Wednesday is the deadline for Emanuel to either fire the 54 firefighters or publicly explain why not.

That makes the timing of Monday's overhaul no coincidence.

It could be that the mayor intends to use the broader review by City Comptroller Amer Ahmad to justify a punishment short of termination or, at the very least, a delay in making that decision.

Last month, Emanuel appeared to tip his hand. He vowed to root out the "systemic, cultural" problem that has caused constant corruption in the Fire Prevention Bureau, but he argued that it's not as simple as terminating the 54 firefighters.

"I don't want to just say, `These people are responsible' because there's a culture if you have a repetitive problem," he said then. "That is what I want to get to."

At the time, Emanuel argued that he was "caught between a rock and a hard place."

In a "perfect, ideal world," he said, he could fire the 54 firefighters accused of padding their mileage expenses and excise the problem.

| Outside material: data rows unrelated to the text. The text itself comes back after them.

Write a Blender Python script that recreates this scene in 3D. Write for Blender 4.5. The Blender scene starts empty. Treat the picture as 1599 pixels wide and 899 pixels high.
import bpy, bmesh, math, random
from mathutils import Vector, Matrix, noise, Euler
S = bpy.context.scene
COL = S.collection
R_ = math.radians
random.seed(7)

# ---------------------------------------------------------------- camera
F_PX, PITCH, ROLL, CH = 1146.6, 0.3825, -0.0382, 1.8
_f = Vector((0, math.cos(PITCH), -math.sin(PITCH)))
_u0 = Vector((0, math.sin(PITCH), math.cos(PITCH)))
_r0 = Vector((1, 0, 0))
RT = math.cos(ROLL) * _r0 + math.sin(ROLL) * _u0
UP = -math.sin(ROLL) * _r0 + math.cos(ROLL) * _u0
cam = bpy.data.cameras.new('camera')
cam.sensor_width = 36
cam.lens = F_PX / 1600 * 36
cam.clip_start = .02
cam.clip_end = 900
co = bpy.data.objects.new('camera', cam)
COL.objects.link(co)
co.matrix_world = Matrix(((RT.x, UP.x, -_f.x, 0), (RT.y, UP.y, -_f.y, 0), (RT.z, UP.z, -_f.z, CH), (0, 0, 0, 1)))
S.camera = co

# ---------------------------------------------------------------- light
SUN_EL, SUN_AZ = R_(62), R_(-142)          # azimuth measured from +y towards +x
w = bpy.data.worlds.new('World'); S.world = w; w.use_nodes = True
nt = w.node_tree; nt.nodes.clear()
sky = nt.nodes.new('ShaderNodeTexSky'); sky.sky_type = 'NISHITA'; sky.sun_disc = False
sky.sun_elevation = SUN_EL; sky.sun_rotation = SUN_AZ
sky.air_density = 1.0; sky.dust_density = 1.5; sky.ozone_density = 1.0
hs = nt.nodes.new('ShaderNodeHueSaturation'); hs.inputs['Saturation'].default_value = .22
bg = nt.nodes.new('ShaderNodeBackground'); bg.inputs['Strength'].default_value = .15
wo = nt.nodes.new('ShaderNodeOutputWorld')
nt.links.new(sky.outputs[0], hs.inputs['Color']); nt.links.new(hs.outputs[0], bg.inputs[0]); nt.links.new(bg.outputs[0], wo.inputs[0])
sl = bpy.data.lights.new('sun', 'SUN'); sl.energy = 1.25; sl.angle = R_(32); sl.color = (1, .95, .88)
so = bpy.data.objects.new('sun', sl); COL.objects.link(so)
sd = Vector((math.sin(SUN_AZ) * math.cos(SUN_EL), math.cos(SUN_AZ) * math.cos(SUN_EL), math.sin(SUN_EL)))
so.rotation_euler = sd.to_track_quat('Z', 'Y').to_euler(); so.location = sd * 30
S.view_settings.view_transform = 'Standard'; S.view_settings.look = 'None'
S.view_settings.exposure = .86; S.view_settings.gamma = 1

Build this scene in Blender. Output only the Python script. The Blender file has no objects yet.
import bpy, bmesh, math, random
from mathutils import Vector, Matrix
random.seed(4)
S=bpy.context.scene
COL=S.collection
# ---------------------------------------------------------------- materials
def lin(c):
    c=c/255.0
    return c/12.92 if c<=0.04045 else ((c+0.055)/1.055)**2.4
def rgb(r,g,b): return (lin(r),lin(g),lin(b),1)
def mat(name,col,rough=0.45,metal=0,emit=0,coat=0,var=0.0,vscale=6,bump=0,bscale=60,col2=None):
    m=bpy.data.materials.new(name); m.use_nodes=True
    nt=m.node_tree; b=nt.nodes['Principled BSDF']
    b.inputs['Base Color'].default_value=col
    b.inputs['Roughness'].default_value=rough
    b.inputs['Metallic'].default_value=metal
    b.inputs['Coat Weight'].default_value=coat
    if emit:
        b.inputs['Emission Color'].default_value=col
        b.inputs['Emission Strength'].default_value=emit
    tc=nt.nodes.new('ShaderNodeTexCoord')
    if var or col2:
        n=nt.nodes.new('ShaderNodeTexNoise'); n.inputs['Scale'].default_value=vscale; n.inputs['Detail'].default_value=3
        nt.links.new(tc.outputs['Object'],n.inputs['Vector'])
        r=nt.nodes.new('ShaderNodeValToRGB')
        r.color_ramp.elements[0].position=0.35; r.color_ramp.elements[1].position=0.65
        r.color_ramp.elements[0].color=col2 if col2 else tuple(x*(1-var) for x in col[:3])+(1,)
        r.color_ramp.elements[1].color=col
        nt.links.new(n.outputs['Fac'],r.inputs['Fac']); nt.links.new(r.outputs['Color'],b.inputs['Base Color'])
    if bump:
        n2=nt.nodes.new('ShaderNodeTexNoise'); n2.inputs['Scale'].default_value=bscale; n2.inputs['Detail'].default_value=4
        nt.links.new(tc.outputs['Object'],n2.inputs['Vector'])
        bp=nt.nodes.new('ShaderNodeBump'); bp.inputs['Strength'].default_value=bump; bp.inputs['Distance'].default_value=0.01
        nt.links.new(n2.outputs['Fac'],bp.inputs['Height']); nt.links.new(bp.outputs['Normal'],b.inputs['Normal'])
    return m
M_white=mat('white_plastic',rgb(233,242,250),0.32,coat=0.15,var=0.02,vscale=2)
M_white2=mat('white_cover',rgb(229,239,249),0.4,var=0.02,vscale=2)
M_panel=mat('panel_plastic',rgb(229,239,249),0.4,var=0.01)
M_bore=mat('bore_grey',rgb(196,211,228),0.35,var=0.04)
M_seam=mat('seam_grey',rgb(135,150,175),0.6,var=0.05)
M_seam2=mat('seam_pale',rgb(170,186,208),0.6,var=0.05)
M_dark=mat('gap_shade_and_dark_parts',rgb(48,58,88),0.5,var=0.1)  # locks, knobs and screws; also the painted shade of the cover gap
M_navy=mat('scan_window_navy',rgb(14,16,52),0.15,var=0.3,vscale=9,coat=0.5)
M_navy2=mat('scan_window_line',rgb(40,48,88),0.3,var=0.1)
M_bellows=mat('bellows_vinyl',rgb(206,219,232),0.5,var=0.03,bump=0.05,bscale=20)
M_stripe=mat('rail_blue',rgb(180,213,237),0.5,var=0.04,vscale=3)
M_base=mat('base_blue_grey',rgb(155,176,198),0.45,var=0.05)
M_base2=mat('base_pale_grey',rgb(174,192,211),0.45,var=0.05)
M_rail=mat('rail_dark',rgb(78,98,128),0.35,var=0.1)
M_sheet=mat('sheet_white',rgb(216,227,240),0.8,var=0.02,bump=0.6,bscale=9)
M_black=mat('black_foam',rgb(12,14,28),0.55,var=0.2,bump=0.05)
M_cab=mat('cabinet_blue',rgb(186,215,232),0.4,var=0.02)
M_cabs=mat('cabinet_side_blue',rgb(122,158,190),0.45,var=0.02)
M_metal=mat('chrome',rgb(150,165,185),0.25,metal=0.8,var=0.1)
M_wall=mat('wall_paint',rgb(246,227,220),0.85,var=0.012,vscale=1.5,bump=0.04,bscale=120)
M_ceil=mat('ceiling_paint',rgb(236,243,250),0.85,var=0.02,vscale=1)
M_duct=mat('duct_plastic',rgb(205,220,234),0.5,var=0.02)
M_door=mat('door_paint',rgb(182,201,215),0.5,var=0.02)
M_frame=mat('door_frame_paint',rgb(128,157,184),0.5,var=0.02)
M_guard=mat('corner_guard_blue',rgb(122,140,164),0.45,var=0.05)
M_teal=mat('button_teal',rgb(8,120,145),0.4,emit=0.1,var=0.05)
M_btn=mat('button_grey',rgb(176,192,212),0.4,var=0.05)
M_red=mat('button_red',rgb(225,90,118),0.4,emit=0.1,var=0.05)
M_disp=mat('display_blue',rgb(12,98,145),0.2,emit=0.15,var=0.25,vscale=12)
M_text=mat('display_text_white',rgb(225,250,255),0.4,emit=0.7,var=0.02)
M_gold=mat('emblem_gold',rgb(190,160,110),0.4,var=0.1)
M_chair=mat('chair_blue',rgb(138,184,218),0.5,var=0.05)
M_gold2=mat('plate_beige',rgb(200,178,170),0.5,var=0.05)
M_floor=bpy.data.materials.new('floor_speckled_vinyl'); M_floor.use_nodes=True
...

But a grievance process would allow the fired firefighters to challenge their firings.

"If …all 54 got fired for the collective $100,000 in mistakes, through that process, that takes close to 10 months," Emanuel said. "You could end up costing us more than the $100,000 of the original violation.

"That where we're caught…. This is a classic of getting caught between a rock and a hard place…I've talked to the commissioner about dealing with this systemically, culturally and then, if we need to, on a personnel basis."

The mayor has asked Ahmad to review past travel expenditures and to compare travel and mileage reimbursement policies in city departments and local government agencies to those in the private sector. The study is expected to result in a "singular, uniform" policy to make certain that public money is spent only for "critical operations that require transportation."

Two months ago, Emanuel cut from 500 to just 30 the number of credit cards used by local government agencies—and banned the use of petty cash altogether—after alleged abuses that ousted the chiefs of the CHA and Chicago Park District.

The changes followed a review by Ahmad with pro-bono help from Sidley Austin LLP and the Civic Consulting Alliance.